> [WHAT THE EXERCISE ASKS]: Quote all of the data that follows exactly as written, skipping the images.

── DATA EXCERPT

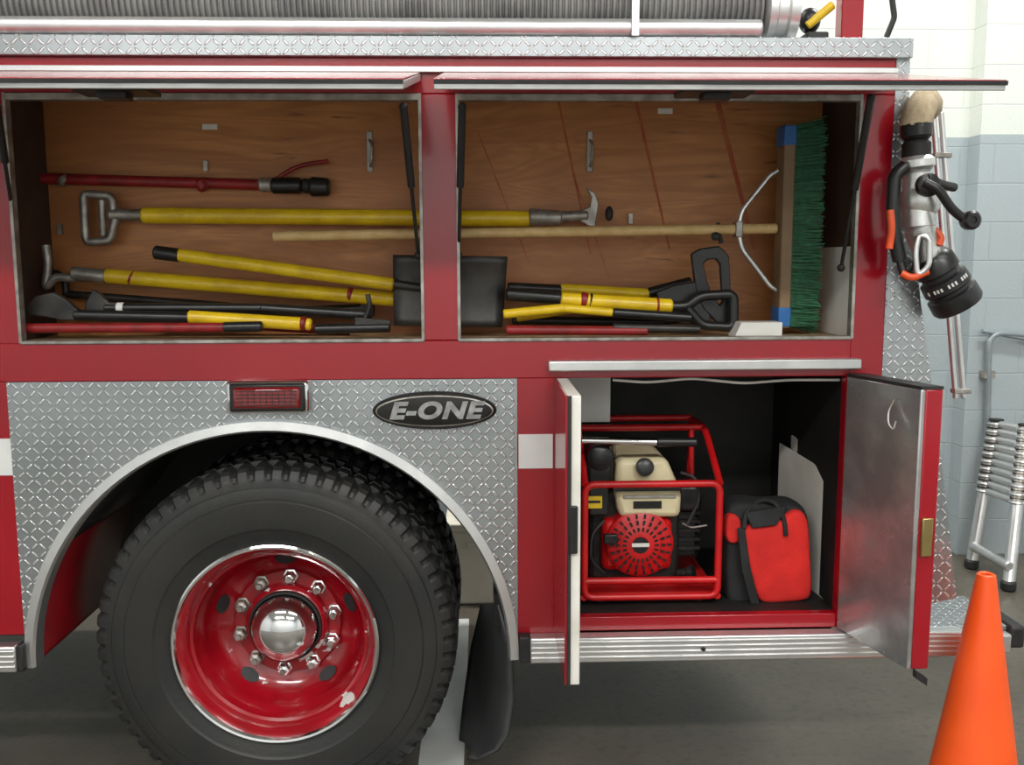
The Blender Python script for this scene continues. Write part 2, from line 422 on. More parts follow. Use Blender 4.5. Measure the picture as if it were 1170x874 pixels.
# rear diamond corner panel
pp=[P(1011,66),P(1040,66),P(1037,190),P(1052,345),P(1073,500),P(1093,683),P(1060,700),P(1000,700)]
pp[0].x=XR;pp[-1].x=XR;pp[-2].x=XR+.05
add(prism("rear_corner_plate",pp,(0,.012,0),DIA))
zt_=P(1080,716).z
xe=P(1150,725).x
add(box("tailboard_tread",XR,xe,0.0,.25,zt_-.015,zt_,DIAT,.003))
add(box("tailboard_edge",XR,xe,-.03,.24,zR0,zt_-.015,ALU,.006))
add(box("tailboard_bumper",xe,xe+.045,-.02,.2,zR0+.01,zt_+.005,BLK,.01))
ya=.12
for dx in (0,9):
    add(rod("grab_rail",P(1066+dx,128,ya),P(1092+dx,455,ya),.008,ALU))
for yy,xx in ((180,1072),(330,1083),(450,1095)):
    add(obox("grab_rail_clamp",P(xx-4,yy,ya-.012),(.05,0,0),(0,.03,0),(0,0,.014),DULL,.002))
# marker lamp
a=P(262,472);b=P(355,433)
add(box("marker_lamp_bezel",a.x,b.x,-.03,-.004,a.z,b.z,CHR,.012))
add(box("marker_lamp_base",a.x+.010,b.x-.010,-.034,-.02,a.z+.008,b.z-.008,BLKP,.006))
add(box("marker_lamp_lens",a.x+.022,b.x-.022,-.044,-.02,a.z+.017,b.z-.017,REDL,.008))
for k in range(1,6):
    z=a.z+.017+(b.z-a.z-.034)*k/6; add(box("lens_groove",a.x+.03,b.x-.03,-.0455,-.043,z-.001,z+.001,BLKP))
for k in range(1,10):
    x=a.x+.03+(b.x-a.x-.06)*k/10; add(box("lens_groove_v",x-.0006,x+.0006,-.0452,-.043,a.z+.024,b.z-.024,BLKP))
# oval badge
c=P(497,468); w_=(P(568,468).x-P(427,468).x)/2; h_=(P(497,447).z-P(497,490).z)/2
def oval(nm,y0,y1,k,mat,kk=0):
    prof=[(0,1),(.6,1),(.85,1-.03),(1,1-.06)]
    n=48; vs=[];fs=[]
    for a_,r_ in prof:
        for i in range(n):
            th=2*math.pi*i/n; vs.append((c.x+math.cos(th)*(w_-kk)*r_,y0+(y1-y0)*a_,c.z+math.sin(th)*(h_-kk)*r_))
    for j in range(3):
        for i in range(n): fs.append((j*n+i,j*n+(i+1)%n,(j+1)*n+(i+1)%n,(j+1)*n+i))
    fs.append(tuple(3*n+i for i in range(n)))
    add(mk(nm,vs,fs,mat,True))
oval("badge_rim",-.004,-.022,0,DARK); oval("badge_ring",-.02,-.025,0,DULL,.009); oval("badge_face",-.023,-.028,0,DARK,.013)
def text3(nm,off,mat,yy,ex):
    tx=bpy.data.curves.new(nm,'FONT'); tx.body="E-ONE"; tx.size=.074; tx.extrude=ex; tx.offset=off; tx.shear=.25
    tx.align_x='CENTER'; tx.align_y='CENTER'; tx.space_character=1.12
    to=bpy.data.objects.new("t",tx); sc.collection.objects.link(to)
    me=bpy.data.meshes.new_from_object(to.evaluated_get(bpy.context.evaluated_depsgraph_get())); bpy.data.objects.remove(to)
    me.transform(Matrix.Translation((c.x,yy,c.z))@Matrix.Rotation(R(90),4,'X')@Matrix.Diagonal((1.06,.85,1,1)))
    me.materials.clear(); me.materials.append(mat)
    o=bpy.data.objects.new(nm,me); sc.collection.objects.link(o); add(o)
text3("badge_text",.0036,pm("badge_letter_metal",(.50,.50,.50),.8,.4,(.28,.28,.28),40),-.029,.0015)
# roof items
add(box("roof_post",P(960,30,.06).x,P(985,30,.06).x,.05,.10,zDT,zDT+.4,RED,.004))
add(tube("roof_strap",[P(1013,42,.1),P(1022,20,.1),P(1018,-10,.1)],.008,BLK,.01))
add(rod("tray_tube",(XL,0,P(400,31,0).z),(P(870,31,0).x,0,P(400,31,0).z),.024,ALU))
add(box("tray_strap",P(722,20,-.03).x,P(730,20,-.03).x,-.034,-.026,zDT,zDT+.14,ALU))
add(box("tray_lip",XL,P(870,31).x,.0,.2,zDT,zDT+.02,ALU))
group("fire_truck",T)

# suction hose on the roof
prof=[]; x0=XL; x1=P(868,10,.1).x; L=x1-x0; k=int(L/.016)
for i in range(k):
    s=L*i/k; prof+=[(s,.070),(s+.003,.079),(s+.009,.079),(s+.012,.070)]
zh=zDT+.02+.08
hs=[lathe("hose_corrugation",(x0,.11,zh),(1,0,0),prof,pm("grey_hose",(.22,.22,.21),0,.5,(.14,.14,.14),12),28),
    lathe("hose_coupling",(x1,.11,zh),(1,0,0),[(0,.078),(.01,.09),(.03,.09),(.035,.083),(.06,.083),(.065,.094),(.09,.094),(.095,.05)],ALU,32)]
group("suction_hose",hs)
g=[rod("hydrant_tool_shaft",P(922,30,.1),P(952,5,.08),.012,YEL),ball("hydrant_tool_head",P(925,24,.12),.03,.03,.035,BLKP),
   box("hydrant_tool_block",P(920,30,.1).x,P(945,30,.1).x,.08,.16,zDT,zDT+.04,BLK,.006)]
group("hydrant_wrench",g)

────

> [SOLUTION TO THIS PROBLEM]:
The Blender Python script for this scene continues. Write part 2, from line 422 on. More parts follow. Use Blender 4.5. Measure the picture as if it were 1170x874 pixels.
# rear diamond corner panel
pp=[P(1011,66),P(1040,66),P(1037,190),P(1052,345),P(1073,500),P(1093,683),P(1060,700),P(1000,700)]
pp[0].x=XR;pp[-1].x=XR;pp[-2].x=XR+.05
add(prism("rear_corner_plate",pp,(0,.012,0),DIA))
zt_=P(1080,716).z
xe=P(1150,725).x
add(box("tailboard_tread",XR,xe,0.0,.25,zt_-.015,zt_,DIAT,.003))
add(box("tailboard_edge",XR,xe,-.03,.24,zR0,zt_-.015,ALU,.006))
add(box("tailboard_bumper",xe,xe+.045,-.02,.2,zR0+.01,zt_+.005,BLK,.01))
ya=.12
for dx in (0,9):
    add(rod("grab_rail",P(1066+dx,128,ya),P(1092+dx,455,ya),.008,ALU))
for yy,xx in ((180,1072),(330,1083),(450,1095)):
    add(obox("grab_rail_clamp",P(xx-4,yy,ya-.012),(.05,0,0),(0,.03,0),(0,0,.014),DULL,.002))
# marker lamp
a=P(262,472);b=P(355,433)
add(box("marker_lamp_bezel",a.x,b.x,-.03,-.004,a.z,b.z,CHR,.012))
add(box("marker_lamp_base",a.x+.010,b.x-.010,-.034,-.02,a.z+.008,b.z-.008,BLKP,.006))
add(box("marker_lamp_lens",a.x+.022,b.x-.022,-.044,-.02,a.z+.017,b.z-.017,REDL,.008))
for k in range(1,6):
    z=a.z+.017+(b.z-a.z-.034)*k/6; add(box("lens_groove",a.x+.03,b.x-.03,-.0455,-.043,z-.001,z+.001,BLKP))
for k in range(1,10):
    x=a.x+.03+(b.x-a.x-.06)*k/10; add(box("lens_groove_v",x-.0006,x+.0006,-.0452,-.043,a.z+.024,b.z-.024,BLKP))
# oval badge
c=P(497,468); w_=(P(568,468).x-P(427,468).x)/2; h_=(P(497,447).z-P(497,490).z)/2
def oval(nm,y0,y1,k,mat,kk=0):
    prof=[(0,1),(.6,1),(.85,1-.03),(1,1-.06)]
    n=48; vs=[];fs=[]
    for a_,r_ in prof:
        for i in range(n):
            th=2*math.pi*i/n; vs.append((c.x+math.cos(th)*(w_-kk)*r_,y0+(y1-y0)*a_,c.z+math.sin(th)*(h_-kk)*r_))
    for j in range(3):
        for i in range(n): fs.append((j*n+i,j*n+(i+1)%n,(j+1)*n+(i+1)%n,(j+1)*n+i))
    fs.append(tuple(3*n+i for i in range(n)))
    add(mk(nm,vs,fs,mat,True))
oval("badge_rim",-.004,-.022,0,DARK); oval("badge_ring",-.02,-.025,0,DULL,.009); oval("badge_face",-.023,-.028,0,DARK,.013)
def text3(nm,off,mat,yy,ex):
    tx=bpy.data.curves.new(nm,'FONT'); tx.body="E-ONE"; tx.size=.074; tx.extrude=ex; tx.offset=off; tx.shear=.25
    tx.align_x='CENTER'; tx.align_y='CENTER'; tx.space_character=1.12
    to=bpy.data.objects.new("t",tx); sc.collection.objects.link(to)
    me=bpy.data.meshes.new_from_object(to.evaluated_get(bpy.context.evaluated_depsgraph_get())); bpy.data.objects.remove(to)
    me.transform(Matrix.Translation((c.x,yy,c.z))@Matrix.Rotation(R(90),4,'X')@Matrix.Diagonal((1.06,.85,1,1)))
    me.materials.clear(); me.materials.append(mat)
    o=bpy.data.objects.new(nm,me); sc.collection.objects.link(o); add(o)
text3("badge_text",.0036,pm("badge_letter_metal",(.50,.50,.50),.8,.4,(.28,.28,.28),40),-.029,.0015)
# roof items
add(box("roof_post",P(960,30,.06).x,P(985,30,.06).x,.05,.10,zDT,zDT+.4,RED,.004))
add(tube("roof_strap",[P(1013,42,.1),P(1022,20,.1),P(1018,-10,.1)],.008,BLK,.01))
add(rod("tray_tube",(XL,0,P(400,31,0).z),(P(870,31,0).x,0,P(400,31,0).z),.024,ALU))
add(box("tray_strap",P(722,20,-.03).x,P(730,20,-.03).x,-.034,-.026,zDT,zDT+.14,ALU))
add(box("tray_lip",XL,P(870,31).x,.0,.2,zDT,zDT+.02,ALU))
group("fire_truck",T)

# suction hose on the roof
prof=[]; x0=XL; x1=P(868,10,.1).x; L=x1-x0; k=int(L/.016)
for i in range(k):
    s=L*i/k; prof+=[(s,.070),(s+.003,.079),(s+.009,.079),(s+.012,.070)]
zh=zDT+.02+.08
hs=[lathe("hose_corrugation",(x0,.11,zh),(1,0,0),prof,pm("grey_hose",(.22,.22,.21),0,.5,(.14,.14,.14),12),28),
    lathe("hose_coupling",(x1,.11,zh),(1,0,0),[(0,.078),(.01,.09),(.03,.09),(.035,.083),(.06,.083),(.065,.094),(.09,.094),(.095,.05)],ALU,32)]
group("suction_hose",hs)
g=[rod("hydrant_tool_shaft",P(922,30,.1),P(952,5,.08),.012,YEL),ball("hydrant_tool_head",P(925,24,.12),.03,.03,.035,BLKP),
   box("hydrant_tool_block",P(920,30,.1).x,P(945,30,.1).x,.08,.16,zDT,zDT+.04,BLK,.006)]
group("hydrant_wrench",g)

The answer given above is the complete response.